■ Task objective: How many lines of these records hold the string "part"? Reply with the number alone.

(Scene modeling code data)
....................

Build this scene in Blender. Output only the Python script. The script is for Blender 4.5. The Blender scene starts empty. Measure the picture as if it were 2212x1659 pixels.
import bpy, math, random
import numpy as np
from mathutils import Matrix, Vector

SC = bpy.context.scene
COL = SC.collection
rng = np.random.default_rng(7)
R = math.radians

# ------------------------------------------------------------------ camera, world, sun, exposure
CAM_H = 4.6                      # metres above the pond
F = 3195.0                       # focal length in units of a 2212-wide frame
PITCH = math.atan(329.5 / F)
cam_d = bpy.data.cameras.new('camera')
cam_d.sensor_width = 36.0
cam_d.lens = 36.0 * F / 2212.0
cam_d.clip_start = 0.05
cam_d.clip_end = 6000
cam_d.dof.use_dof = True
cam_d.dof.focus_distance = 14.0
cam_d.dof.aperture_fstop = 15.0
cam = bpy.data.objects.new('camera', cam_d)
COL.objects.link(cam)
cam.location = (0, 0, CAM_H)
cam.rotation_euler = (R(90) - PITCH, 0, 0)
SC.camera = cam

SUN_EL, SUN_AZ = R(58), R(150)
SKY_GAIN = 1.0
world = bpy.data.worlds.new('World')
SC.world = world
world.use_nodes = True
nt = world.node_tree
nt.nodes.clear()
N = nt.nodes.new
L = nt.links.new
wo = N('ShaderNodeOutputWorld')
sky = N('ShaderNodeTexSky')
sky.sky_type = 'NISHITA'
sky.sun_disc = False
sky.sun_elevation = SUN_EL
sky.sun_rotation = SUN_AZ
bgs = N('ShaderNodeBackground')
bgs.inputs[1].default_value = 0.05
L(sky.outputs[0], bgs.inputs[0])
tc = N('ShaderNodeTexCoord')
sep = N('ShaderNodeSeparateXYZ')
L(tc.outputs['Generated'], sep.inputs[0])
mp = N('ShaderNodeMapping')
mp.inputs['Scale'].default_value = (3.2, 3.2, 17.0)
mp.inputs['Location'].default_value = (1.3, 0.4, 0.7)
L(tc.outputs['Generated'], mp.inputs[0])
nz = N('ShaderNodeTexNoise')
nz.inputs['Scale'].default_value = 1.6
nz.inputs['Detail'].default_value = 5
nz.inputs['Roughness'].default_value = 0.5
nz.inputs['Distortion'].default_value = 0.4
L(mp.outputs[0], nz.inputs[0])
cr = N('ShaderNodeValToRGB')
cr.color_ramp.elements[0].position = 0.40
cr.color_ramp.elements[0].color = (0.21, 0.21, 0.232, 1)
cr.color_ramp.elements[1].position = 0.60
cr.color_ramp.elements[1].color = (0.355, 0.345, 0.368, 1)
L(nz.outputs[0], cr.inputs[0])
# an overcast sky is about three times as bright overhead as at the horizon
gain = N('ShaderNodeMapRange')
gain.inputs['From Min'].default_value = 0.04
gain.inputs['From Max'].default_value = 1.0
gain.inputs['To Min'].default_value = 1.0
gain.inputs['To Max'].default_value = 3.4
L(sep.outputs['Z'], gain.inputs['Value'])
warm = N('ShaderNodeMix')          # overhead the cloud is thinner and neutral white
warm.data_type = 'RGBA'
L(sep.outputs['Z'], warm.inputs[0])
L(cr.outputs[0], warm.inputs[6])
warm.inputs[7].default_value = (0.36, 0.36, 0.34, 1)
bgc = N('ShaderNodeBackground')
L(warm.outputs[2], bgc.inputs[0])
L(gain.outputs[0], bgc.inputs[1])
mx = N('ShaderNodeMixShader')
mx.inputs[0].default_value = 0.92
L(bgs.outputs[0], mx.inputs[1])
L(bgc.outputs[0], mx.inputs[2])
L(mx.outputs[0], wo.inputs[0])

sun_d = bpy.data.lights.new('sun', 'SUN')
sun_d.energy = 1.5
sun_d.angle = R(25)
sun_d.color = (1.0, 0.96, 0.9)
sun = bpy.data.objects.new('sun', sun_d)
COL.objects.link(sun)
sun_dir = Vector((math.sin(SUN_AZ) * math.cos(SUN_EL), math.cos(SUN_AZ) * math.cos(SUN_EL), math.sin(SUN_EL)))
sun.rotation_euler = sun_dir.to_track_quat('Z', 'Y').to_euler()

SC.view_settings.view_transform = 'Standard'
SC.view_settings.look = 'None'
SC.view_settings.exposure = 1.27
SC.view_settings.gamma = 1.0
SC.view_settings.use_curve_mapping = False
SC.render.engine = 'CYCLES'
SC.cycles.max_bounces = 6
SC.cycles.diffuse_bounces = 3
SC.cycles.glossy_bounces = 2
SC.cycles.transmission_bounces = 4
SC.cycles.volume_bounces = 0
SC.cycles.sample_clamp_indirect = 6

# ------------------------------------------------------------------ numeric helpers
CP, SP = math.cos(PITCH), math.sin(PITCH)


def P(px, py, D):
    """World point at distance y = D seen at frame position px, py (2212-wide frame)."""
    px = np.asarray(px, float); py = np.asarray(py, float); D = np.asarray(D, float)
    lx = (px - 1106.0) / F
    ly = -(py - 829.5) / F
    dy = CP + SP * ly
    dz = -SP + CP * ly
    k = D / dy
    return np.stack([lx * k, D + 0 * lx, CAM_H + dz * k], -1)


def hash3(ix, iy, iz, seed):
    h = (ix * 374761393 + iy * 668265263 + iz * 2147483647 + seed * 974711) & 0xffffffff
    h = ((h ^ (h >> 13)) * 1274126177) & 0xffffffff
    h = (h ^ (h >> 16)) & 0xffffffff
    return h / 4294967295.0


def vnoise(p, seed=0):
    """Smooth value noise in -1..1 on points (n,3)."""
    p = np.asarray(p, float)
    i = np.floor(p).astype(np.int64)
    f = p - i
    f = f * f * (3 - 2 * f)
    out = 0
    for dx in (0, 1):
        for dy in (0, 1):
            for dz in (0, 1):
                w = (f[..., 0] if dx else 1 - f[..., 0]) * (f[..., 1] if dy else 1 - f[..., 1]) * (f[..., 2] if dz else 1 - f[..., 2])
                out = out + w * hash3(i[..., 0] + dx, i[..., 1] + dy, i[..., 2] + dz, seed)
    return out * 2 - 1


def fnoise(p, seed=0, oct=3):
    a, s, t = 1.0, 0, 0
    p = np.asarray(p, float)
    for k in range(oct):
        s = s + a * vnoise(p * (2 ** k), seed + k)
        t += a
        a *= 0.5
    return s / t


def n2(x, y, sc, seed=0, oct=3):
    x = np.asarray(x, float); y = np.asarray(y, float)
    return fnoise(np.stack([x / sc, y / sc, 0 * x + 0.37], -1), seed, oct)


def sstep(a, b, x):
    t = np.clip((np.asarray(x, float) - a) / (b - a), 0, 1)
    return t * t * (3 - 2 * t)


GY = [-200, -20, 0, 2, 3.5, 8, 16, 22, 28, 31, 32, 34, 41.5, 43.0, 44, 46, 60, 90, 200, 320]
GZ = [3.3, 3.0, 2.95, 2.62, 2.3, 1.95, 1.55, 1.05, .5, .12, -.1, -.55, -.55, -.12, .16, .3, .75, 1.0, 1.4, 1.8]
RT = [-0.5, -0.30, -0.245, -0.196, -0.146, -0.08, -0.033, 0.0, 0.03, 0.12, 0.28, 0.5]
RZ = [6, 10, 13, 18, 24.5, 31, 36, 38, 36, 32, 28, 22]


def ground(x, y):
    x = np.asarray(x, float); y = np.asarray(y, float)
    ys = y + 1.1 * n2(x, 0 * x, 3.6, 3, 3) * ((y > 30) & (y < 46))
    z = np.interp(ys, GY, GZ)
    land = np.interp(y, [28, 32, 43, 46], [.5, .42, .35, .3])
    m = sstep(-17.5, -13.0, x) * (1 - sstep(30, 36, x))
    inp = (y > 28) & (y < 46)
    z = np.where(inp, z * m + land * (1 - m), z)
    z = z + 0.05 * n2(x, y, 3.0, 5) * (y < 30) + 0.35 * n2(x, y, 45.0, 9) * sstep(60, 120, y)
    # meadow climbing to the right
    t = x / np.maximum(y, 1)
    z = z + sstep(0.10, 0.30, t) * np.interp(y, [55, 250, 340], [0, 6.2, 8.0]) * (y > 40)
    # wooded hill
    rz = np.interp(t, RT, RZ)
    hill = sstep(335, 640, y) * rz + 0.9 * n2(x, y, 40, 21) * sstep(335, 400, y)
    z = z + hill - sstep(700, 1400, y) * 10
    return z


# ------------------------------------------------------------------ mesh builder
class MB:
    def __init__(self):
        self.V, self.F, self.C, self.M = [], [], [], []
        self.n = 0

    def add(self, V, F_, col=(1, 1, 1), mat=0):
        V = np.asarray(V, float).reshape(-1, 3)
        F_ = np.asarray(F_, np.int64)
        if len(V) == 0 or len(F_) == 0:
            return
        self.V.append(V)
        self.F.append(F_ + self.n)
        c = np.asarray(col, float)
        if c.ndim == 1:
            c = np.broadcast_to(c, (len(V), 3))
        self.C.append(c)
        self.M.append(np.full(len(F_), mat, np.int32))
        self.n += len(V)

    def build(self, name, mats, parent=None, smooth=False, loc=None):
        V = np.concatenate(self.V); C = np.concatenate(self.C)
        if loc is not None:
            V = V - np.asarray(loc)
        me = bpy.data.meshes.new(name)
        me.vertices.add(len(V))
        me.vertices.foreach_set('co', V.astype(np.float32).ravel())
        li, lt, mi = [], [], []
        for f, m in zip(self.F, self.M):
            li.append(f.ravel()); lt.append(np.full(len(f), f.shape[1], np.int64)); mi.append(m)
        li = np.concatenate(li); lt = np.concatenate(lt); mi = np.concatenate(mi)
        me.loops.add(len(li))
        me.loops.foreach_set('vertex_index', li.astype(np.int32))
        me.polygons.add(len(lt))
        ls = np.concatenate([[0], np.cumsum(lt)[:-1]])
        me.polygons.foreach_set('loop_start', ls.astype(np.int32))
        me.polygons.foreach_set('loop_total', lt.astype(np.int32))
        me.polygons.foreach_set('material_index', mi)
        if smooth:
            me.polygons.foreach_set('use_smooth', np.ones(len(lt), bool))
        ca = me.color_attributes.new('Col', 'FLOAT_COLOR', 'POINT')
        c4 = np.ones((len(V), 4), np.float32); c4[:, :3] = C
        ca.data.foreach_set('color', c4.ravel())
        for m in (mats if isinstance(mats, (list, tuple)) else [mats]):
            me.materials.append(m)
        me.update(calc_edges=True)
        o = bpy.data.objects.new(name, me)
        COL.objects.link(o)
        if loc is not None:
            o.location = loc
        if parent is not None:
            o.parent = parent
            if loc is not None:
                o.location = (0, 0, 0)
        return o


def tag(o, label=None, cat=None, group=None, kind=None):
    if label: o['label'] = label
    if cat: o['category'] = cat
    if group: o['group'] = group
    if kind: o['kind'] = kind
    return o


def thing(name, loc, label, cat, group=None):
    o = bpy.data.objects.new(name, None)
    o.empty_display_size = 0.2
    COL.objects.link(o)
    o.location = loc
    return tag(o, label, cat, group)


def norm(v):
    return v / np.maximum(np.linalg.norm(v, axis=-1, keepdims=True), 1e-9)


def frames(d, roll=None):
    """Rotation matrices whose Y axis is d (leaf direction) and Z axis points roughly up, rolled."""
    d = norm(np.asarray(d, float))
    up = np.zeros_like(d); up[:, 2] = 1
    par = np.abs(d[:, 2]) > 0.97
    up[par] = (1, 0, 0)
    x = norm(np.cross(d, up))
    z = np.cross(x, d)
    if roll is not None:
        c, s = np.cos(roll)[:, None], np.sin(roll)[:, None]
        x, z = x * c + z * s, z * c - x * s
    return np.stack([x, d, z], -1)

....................

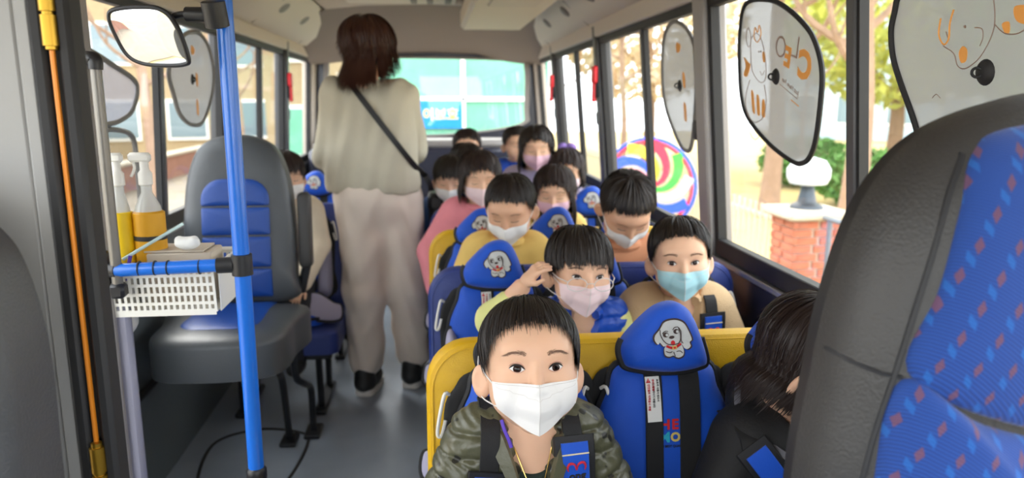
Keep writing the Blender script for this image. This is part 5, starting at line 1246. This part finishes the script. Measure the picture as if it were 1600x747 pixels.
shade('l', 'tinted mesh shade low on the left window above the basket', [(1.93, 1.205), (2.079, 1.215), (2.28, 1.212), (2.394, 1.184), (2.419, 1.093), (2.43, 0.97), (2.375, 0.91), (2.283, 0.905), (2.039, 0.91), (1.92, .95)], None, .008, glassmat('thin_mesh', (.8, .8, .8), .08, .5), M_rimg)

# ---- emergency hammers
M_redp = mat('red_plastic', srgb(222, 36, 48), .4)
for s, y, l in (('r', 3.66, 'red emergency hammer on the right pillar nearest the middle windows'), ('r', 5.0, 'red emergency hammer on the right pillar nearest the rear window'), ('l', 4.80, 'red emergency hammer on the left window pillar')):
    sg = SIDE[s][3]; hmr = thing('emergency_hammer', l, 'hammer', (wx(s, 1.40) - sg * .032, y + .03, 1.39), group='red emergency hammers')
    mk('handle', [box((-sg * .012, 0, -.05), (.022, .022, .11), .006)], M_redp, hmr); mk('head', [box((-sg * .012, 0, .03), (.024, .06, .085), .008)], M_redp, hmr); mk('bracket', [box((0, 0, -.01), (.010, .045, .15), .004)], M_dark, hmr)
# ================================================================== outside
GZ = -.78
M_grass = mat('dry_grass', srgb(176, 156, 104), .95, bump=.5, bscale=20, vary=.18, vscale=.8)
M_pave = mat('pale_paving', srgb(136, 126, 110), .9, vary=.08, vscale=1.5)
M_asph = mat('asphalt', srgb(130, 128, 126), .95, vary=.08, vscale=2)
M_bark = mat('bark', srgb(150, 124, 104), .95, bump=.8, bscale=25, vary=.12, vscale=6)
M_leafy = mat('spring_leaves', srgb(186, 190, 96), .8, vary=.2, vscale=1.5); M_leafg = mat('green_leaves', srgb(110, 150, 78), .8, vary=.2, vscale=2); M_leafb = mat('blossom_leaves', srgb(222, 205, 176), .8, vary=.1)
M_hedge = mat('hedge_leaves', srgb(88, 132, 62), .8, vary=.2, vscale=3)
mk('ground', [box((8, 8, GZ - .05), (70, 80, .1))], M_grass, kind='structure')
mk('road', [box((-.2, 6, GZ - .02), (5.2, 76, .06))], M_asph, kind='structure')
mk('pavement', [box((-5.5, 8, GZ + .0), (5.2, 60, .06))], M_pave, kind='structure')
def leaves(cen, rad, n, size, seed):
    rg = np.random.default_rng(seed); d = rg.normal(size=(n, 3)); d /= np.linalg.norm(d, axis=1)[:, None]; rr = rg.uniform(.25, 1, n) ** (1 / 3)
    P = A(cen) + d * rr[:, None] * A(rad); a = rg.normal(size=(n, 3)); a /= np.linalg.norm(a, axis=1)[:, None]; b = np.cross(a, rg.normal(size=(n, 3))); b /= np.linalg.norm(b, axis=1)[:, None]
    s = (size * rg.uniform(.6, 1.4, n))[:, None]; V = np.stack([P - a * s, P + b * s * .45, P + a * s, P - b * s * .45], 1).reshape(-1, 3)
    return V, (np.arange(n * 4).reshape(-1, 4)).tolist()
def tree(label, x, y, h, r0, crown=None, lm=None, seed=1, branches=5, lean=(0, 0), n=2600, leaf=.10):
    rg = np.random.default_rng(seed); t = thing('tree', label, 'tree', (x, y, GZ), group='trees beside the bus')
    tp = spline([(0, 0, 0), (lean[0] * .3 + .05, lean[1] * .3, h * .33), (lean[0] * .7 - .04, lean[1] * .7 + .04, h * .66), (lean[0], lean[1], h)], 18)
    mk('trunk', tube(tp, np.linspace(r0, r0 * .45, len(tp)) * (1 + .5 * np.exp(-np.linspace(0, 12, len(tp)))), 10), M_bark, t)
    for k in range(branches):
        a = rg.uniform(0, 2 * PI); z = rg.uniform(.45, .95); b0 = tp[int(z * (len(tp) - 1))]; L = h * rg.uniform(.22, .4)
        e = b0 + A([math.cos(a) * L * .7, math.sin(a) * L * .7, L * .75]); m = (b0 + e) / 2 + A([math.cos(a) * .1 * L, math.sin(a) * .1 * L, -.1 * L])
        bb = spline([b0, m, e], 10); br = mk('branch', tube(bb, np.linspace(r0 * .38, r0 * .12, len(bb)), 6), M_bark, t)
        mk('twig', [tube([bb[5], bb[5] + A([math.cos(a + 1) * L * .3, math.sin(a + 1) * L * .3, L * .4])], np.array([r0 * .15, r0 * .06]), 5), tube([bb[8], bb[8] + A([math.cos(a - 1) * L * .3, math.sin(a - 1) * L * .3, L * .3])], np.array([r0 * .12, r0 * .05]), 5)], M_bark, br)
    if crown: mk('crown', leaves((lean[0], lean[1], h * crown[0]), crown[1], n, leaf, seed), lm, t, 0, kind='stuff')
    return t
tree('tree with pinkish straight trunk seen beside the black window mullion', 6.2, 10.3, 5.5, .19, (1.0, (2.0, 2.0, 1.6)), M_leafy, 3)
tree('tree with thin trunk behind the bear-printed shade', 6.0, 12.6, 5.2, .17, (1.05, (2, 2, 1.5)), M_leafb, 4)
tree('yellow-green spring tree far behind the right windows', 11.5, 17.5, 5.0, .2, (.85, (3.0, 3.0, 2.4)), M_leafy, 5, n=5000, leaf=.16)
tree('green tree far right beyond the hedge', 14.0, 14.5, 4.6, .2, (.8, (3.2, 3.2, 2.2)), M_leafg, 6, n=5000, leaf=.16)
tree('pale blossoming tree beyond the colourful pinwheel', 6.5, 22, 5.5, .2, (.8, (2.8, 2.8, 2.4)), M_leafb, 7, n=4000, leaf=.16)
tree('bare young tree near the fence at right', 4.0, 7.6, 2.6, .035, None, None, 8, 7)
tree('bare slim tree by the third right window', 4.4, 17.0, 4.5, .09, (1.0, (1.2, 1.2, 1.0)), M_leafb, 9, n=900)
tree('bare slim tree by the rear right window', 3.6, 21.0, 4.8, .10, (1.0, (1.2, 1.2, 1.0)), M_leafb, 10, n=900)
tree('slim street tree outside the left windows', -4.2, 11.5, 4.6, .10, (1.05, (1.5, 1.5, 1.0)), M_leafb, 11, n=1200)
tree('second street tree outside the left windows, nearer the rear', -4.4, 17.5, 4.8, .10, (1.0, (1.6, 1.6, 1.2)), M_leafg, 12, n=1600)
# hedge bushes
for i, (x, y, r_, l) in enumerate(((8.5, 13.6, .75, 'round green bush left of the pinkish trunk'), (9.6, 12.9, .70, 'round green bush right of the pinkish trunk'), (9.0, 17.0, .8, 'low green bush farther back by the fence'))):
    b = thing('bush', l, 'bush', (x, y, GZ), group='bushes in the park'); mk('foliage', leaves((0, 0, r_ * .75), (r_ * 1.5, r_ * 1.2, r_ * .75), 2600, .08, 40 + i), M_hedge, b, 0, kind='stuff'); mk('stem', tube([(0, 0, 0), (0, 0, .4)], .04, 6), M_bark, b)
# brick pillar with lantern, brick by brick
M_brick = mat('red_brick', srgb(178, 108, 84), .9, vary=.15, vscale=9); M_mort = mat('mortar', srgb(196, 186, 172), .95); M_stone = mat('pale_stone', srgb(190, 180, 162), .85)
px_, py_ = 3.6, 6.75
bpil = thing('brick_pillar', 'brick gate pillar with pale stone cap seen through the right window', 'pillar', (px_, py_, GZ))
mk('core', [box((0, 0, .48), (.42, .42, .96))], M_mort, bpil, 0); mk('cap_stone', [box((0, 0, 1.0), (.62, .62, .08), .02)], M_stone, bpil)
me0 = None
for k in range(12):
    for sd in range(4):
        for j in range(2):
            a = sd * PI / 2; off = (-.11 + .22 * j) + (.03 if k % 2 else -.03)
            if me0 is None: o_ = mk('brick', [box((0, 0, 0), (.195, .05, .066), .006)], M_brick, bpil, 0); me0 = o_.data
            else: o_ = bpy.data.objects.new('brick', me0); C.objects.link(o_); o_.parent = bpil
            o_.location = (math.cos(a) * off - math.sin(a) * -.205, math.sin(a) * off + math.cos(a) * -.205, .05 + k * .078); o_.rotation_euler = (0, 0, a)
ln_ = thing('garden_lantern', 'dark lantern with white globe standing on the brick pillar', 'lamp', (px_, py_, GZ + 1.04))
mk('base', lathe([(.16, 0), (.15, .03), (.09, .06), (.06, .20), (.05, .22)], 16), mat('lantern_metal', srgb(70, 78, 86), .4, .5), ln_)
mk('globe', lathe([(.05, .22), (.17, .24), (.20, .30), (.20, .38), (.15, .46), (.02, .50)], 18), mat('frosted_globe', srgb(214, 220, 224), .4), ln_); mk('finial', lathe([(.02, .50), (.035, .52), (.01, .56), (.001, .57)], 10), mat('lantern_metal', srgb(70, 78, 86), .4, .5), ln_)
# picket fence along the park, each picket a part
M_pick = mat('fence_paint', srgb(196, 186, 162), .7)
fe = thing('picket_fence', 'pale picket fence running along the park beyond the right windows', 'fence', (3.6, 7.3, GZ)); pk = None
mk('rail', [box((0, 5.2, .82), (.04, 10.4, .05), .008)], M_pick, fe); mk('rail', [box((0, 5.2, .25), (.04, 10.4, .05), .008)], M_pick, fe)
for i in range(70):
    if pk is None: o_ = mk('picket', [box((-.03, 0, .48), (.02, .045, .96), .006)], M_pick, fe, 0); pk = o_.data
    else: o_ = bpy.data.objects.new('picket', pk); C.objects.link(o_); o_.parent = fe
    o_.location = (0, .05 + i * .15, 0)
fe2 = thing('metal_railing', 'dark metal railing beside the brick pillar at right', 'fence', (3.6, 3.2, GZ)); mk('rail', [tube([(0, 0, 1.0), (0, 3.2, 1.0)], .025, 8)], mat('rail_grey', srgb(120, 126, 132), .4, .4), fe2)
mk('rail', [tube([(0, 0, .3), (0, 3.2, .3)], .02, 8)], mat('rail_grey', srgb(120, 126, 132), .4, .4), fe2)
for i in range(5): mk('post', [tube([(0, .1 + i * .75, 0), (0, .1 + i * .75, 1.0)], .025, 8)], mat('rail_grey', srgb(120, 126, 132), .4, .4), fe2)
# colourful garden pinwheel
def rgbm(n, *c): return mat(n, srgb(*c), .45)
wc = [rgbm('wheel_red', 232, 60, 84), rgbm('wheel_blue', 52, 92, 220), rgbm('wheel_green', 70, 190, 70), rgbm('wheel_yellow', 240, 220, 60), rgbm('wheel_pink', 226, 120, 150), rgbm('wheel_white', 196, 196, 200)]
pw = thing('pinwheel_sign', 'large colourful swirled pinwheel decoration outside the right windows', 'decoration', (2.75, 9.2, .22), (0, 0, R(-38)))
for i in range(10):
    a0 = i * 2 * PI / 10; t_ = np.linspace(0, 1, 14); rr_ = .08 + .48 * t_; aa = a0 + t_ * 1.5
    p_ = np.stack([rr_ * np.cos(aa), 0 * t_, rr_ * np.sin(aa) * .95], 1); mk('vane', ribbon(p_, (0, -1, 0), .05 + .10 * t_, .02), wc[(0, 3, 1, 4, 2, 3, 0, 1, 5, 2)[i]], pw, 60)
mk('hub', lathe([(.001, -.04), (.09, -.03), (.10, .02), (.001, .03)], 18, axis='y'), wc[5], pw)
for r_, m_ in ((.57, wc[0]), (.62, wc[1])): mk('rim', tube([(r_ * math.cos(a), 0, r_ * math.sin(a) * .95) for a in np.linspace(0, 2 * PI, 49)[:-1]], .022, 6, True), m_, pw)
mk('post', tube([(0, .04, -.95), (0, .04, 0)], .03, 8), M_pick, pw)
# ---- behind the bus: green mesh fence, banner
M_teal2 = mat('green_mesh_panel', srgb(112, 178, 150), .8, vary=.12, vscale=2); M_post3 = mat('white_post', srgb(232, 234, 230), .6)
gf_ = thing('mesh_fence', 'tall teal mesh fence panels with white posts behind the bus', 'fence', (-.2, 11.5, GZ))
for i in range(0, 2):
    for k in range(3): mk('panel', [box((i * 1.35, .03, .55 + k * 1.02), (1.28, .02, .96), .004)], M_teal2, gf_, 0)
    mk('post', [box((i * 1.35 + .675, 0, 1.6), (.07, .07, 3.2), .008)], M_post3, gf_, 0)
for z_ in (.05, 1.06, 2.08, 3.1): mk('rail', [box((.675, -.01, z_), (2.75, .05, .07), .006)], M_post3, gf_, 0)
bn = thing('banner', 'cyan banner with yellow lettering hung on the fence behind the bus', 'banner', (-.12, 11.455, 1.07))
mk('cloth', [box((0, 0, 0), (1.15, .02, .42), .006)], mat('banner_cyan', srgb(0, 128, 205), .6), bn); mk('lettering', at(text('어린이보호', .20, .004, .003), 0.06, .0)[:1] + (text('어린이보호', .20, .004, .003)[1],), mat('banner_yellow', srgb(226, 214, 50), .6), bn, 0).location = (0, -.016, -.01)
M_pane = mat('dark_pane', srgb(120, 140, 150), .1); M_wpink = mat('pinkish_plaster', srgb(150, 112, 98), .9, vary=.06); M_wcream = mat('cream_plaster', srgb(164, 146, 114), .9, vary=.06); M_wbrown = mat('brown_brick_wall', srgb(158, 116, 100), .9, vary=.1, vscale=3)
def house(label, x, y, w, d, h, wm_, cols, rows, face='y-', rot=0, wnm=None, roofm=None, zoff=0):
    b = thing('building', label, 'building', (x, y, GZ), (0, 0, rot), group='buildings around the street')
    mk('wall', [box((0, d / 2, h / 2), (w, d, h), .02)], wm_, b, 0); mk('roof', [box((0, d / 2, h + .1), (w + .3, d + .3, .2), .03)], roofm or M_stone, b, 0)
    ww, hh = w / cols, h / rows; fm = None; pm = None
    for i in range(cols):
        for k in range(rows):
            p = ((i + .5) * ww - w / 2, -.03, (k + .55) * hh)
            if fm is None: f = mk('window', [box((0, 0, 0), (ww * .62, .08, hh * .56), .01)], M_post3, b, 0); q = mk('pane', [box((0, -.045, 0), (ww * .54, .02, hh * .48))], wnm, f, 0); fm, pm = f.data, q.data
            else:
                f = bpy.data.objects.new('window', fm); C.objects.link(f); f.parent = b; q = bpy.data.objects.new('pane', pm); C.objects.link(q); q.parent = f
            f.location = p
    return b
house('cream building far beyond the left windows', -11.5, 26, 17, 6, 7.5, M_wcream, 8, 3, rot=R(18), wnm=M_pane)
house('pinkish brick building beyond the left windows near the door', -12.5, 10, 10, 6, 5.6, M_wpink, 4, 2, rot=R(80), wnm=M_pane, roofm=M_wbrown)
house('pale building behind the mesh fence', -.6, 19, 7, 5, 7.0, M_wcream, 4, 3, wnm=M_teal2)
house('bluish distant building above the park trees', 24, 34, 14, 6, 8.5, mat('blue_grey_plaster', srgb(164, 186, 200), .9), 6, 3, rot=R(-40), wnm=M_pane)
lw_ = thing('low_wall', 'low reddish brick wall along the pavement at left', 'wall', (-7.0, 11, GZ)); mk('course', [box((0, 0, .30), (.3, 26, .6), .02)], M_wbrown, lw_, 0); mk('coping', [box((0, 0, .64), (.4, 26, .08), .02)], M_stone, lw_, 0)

....................

■ Answer to the problem: 2